• _INPUT ROWS_
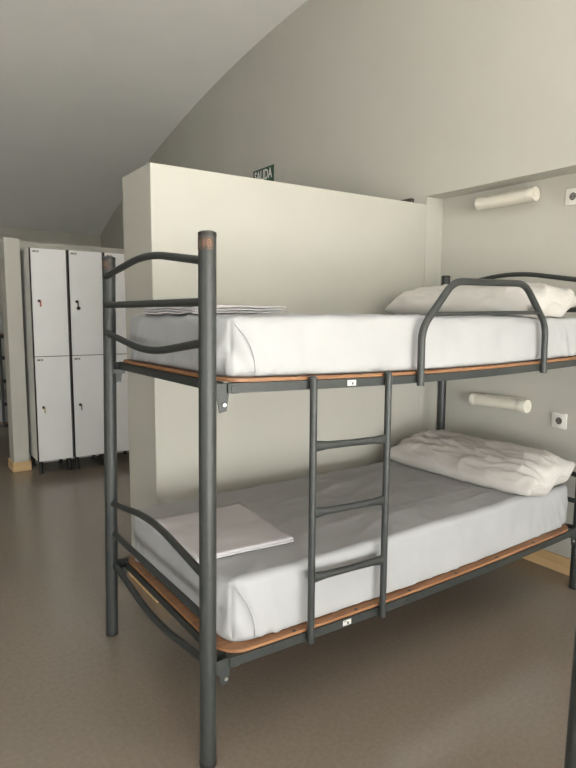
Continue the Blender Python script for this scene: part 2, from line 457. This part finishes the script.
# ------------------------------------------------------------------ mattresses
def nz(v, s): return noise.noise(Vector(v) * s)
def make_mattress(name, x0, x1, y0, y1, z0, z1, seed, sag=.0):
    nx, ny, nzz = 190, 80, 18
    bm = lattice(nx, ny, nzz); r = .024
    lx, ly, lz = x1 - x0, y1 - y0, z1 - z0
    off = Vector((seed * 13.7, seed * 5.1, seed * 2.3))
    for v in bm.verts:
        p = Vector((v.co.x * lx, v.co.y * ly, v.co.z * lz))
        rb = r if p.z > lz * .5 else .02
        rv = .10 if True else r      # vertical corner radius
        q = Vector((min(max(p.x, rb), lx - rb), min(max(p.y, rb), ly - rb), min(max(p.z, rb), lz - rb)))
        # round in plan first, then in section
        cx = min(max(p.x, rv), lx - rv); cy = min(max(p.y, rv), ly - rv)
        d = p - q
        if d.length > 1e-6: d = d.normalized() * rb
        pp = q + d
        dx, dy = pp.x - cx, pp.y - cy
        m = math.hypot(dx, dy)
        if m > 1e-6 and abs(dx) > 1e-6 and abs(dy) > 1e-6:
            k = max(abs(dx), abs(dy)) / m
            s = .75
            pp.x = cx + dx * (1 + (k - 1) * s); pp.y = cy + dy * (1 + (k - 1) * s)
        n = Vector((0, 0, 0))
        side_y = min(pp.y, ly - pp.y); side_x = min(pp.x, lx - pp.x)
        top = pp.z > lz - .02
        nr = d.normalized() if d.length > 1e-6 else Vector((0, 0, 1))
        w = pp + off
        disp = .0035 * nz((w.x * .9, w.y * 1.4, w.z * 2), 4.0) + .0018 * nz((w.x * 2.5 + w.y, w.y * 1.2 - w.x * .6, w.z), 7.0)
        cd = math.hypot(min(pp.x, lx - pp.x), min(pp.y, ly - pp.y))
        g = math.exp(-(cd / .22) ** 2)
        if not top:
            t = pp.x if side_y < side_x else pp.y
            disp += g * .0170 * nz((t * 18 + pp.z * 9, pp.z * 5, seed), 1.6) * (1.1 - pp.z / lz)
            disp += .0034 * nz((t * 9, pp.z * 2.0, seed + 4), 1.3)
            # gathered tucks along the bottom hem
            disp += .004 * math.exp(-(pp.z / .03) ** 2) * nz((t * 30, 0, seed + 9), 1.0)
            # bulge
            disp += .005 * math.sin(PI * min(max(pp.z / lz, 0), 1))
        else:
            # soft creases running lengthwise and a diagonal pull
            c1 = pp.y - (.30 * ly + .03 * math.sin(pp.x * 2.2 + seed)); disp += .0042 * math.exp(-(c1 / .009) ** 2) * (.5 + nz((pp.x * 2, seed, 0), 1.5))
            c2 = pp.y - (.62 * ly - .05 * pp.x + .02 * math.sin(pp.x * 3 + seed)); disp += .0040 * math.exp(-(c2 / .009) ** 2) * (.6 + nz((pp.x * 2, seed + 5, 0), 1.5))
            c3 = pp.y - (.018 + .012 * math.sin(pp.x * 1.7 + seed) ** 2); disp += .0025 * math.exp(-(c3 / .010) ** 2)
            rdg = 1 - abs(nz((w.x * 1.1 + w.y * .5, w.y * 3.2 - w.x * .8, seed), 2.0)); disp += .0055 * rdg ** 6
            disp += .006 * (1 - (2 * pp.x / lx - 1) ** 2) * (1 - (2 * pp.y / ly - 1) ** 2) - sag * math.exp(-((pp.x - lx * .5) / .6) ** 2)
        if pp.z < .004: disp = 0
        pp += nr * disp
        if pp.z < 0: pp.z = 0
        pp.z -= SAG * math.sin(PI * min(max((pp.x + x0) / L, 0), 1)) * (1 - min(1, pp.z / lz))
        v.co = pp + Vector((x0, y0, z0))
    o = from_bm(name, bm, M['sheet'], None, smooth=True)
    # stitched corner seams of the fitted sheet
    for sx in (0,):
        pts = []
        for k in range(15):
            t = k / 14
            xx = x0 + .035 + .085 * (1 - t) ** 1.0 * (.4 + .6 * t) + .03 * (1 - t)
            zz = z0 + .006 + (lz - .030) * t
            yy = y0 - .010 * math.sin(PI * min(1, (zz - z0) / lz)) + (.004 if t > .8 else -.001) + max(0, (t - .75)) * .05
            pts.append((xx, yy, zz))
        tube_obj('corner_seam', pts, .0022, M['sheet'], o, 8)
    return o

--

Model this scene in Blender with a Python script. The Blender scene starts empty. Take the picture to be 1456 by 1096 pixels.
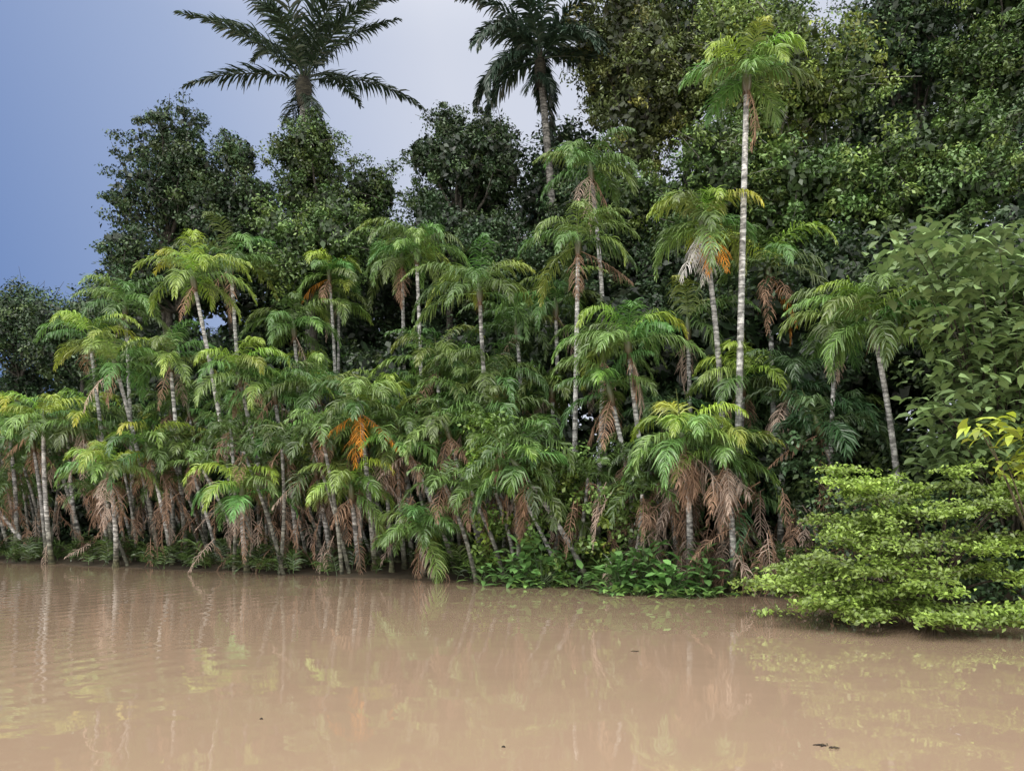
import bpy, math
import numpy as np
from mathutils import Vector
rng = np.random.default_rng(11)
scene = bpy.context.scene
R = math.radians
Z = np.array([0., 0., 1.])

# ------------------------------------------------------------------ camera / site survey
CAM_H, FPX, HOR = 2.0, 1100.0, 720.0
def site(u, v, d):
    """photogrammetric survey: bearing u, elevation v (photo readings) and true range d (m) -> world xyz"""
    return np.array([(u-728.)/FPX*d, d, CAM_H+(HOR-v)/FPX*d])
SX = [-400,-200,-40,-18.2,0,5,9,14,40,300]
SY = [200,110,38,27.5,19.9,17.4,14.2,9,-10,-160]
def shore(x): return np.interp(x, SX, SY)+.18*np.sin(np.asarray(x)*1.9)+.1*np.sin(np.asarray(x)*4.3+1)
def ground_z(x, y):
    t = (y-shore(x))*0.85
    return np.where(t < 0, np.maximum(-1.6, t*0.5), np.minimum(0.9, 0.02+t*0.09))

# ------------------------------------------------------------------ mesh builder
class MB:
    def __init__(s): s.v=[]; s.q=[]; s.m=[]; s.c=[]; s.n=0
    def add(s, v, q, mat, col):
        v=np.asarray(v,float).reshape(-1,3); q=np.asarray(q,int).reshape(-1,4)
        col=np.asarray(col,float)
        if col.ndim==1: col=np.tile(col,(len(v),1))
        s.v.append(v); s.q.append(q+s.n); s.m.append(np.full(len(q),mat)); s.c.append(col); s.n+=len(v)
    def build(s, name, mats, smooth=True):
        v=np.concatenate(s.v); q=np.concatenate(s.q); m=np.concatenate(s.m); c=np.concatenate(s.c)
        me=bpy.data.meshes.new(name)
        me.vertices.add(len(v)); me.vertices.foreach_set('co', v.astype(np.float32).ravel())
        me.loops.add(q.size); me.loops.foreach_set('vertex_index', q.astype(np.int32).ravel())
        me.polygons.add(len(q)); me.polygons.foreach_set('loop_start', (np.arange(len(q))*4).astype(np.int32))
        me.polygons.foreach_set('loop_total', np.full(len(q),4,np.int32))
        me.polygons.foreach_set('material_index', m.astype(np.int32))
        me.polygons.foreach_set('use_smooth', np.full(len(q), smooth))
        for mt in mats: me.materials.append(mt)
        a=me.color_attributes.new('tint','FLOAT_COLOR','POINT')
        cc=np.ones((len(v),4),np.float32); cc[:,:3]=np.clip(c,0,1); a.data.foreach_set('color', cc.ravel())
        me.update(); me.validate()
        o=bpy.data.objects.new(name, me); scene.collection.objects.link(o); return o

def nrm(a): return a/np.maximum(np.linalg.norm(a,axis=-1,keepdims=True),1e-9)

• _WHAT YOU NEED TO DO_
Return all lines containing "scene".

• _IN RESPONSE_
Continue the Blender Python script for this scene: part 2, from line 457. This part finishes the script.
Model this scene in Blender with a Python script. The Blender scene starts empty. Take the picture to be 1456 by 1096 pixels.
scene = bpy.context.scene
        o=bpy.data.objects.new(name, me); scene.collection.objects.link(o); return o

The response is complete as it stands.